_WORK TO BE COMPLETED_
How many of the lines here include "Python"? Answer with a single number.

■ ■ ■ ■

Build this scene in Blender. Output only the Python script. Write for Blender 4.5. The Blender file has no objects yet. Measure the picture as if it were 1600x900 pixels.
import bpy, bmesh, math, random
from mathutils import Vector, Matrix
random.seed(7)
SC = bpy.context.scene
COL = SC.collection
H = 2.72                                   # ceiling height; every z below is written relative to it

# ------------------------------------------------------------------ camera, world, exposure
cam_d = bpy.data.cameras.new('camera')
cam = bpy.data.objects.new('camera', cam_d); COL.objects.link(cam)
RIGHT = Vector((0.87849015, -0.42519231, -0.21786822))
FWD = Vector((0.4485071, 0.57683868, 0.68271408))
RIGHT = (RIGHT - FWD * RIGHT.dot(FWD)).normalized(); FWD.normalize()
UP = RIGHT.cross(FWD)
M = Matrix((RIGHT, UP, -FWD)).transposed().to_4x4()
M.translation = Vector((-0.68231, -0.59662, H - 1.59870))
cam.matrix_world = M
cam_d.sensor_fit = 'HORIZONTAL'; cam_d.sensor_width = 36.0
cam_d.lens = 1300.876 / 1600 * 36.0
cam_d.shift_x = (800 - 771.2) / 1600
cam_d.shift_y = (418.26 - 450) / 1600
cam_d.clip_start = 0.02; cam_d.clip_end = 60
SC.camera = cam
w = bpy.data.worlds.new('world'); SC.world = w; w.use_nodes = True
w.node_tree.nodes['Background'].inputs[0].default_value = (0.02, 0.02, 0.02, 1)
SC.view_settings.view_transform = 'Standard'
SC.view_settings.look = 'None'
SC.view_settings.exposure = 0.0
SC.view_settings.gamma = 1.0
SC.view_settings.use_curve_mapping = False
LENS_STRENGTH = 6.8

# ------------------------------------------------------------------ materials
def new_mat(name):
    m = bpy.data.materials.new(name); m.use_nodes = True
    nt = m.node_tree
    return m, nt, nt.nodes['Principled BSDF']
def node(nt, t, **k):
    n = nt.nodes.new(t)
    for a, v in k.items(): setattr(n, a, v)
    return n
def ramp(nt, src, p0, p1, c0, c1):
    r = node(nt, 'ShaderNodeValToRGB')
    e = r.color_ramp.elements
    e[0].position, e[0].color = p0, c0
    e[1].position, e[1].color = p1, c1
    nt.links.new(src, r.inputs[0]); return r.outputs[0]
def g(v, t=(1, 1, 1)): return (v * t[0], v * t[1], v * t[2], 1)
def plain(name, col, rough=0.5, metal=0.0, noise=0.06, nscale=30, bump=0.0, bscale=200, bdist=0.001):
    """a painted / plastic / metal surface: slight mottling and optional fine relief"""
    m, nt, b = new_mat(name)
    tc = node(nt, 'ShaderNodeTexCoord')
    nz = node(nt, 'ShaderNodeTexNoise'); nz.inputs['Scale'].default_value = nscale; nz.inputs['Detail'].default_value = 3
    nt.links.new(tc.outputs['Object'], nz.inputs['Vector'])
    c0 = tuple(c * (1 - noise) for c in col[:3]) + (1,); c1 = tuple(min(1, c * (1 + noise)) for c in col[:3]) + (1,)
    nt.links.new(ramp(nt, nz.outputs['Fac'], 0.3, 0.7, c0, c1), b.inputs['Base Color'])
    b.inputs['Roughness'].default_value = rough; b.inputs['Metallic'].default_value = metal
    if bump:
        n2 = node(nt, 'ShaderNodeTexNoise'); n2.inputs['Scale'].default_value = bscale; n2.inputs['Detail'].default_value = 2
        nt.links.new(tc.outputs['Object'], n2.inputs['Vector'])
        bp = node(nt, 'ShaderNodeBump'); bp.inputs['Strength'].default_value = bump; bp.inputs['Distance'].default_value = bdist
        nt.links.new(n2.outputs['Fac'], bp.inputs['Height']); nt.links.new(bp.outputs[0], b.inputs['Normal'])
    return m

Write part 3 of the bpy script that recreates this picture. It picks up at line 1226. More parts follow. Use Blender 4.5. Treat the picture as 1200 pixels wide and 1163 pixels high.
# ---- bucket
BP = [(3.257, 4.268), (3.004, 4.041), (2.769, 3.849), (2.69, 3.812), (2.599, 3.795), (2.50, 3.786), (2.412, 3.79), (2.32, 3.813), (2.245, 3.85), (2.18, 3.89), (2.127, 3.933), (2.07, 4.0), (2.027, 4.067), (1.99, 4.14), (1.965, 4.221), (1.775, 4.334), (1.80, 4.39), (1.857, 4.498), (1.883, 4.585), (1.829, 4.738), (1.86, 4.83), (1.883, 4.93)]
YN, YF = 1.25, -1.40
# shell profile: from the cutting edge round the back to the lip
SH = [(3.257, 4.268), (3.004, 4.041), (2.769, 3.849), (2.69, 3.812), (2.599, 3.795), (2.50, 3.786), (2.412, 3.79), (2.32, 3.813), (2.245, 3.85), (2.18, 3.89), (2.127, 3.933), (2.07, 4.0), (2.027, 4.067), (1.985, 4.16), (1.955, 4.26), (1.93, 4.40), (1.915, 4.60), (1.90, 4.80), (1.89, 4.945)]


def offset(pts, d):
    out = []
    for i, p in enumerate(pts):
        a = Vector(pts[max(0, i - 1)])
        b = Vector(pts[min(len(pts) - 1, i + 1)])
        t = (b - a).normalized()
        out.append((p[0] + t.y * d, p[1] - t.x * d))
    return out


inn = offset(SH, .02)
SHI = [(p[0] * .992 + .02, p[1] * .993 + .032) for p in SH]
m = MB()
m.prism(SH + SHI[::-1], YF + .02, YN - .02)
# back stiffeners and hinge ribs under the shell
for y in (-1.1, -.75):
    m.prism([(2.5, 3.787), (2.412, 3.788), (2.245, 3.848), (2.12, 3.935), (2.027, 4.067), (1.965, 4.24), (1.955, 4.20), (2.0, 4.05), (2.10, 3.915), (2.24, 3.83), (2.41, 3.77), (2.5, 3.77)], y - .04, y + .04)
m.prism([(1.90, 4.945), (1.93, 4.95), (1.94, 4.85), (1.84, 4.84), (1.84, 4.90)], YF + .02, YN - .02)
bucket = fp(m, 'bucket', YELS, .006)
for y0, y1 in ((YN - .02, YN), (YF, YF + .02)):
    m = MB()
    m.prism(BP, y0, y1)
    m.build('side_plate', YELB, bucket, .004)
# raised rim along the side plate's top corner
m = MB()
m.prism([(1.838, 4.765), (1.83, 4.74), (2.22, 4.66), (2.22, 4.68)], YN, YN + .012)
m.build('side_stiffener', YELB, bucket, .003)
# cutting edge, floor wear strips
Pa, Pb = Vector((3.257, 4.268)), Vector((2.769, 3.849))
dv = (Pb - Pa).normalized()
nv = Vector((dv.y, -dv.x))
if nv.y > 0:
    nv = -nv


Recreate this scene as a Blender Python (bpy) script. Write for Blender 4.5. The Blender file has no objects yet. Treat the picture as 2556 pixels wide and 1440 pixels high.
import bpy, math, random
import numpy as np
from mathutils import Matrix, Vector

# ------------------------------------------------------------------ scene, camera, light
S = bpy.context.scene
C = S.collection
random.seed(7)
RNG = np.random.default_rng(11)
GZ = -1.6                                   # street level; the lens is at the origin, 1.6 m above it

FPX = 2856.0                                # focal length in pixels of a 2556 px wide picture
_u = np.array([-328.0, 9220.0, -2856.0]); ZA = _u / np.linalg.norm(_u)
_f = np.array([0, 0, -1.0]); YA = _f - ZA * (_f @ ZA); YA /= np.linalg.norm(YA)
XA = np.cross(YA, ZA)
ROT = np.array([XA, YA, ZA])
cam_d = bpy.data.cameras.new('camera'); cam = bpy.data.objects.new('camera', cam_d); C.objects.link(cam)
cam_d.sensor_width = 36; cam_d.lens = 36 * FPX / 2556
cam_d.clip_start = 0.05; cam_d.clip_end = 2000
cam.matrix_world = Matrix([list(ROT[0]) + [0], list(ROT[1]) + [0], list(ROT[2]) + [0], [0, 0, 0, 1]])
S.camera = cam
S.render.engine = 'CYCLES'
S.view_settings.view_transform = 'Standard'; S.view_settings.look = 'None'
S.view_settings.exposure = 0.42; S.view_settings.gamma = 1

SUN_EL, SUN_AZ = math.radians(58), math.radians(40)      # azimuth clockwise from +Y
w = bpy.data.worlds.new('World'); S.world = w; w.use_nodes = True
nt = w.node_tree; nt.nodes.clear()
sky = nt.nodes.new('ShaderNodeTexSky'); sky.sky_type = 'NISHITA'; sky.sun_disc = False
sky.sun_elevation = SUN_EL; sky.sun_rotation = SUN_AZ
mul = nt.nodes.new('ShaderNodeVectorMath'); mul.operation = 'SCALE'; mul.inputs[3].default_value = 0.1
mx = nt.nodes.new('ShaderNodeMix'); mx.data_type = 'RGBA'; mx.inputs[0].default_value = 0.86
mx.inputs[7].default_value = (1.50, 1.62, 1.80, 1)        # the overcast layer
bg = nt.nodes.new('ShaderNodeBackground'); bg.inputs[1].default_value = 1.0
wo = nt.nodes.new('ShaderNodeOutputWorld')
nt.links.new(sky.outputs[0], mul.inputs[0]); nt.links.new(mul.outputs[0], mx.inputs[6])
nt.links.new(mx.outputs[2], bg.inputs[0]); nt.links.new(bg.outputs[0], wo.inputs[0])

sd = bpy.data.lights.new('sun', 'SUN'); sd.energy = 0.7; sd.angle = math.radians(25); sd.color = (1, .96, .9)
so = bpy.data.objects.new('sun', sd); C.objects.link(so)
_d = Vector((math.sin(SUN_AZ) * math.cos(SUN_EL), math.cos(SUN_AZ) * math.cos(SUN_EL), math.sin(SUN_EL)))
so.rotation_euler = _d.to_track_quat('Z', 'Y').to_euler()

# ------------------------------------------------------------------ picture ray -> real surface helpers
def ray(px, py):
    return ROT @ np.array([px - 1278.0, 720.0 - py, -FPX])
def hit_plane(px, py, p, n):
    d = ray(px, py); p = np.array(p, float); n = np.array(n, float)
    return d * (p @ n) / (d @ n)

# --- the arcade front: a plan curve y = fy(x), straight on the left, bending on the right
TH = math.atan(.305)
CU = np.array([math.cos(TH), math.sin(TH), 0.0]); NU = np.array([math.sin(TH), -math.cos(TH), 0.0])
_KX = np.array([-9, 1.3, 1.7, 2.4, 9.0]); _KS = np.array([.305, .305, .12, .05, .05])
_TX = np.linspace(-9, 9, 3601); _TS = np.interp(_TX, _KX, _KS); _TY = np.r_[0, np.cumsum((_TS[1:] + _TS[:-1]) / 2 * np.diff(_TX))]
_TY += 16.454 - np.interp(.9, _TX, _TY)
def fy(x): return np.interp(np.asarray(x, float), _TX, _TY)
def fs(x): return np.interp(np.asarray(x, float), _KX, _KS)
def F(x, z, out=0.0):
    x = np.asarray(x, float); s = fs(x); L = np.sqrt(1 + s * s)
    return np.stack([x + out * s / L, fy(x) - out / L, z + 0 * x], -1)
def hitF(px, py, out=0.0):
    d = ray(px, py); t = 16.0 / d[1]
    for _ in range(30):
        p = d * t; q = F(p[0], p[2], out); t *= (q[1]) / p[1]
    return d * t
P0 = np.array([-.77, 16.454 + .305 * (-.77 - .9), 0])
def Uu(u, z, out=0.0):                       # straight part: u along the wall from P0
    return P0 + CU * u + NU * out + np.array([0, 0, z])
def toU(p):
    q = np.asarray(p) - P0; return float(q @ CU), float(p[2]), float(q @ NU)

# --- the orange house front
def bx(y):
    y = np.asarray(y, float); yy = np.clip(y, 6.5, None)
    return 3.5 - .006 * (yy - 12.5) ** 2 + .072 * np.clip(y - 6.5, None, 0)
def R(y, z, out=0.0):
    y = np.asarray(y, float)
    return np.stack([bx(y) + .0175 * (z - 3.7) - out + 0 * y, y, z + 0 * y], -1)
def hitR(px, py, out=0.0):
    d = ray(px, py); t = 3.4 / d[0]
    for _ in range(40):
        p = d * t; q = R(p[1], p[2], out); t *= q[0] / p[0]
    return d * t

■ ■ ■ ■

_RESPONSE_
2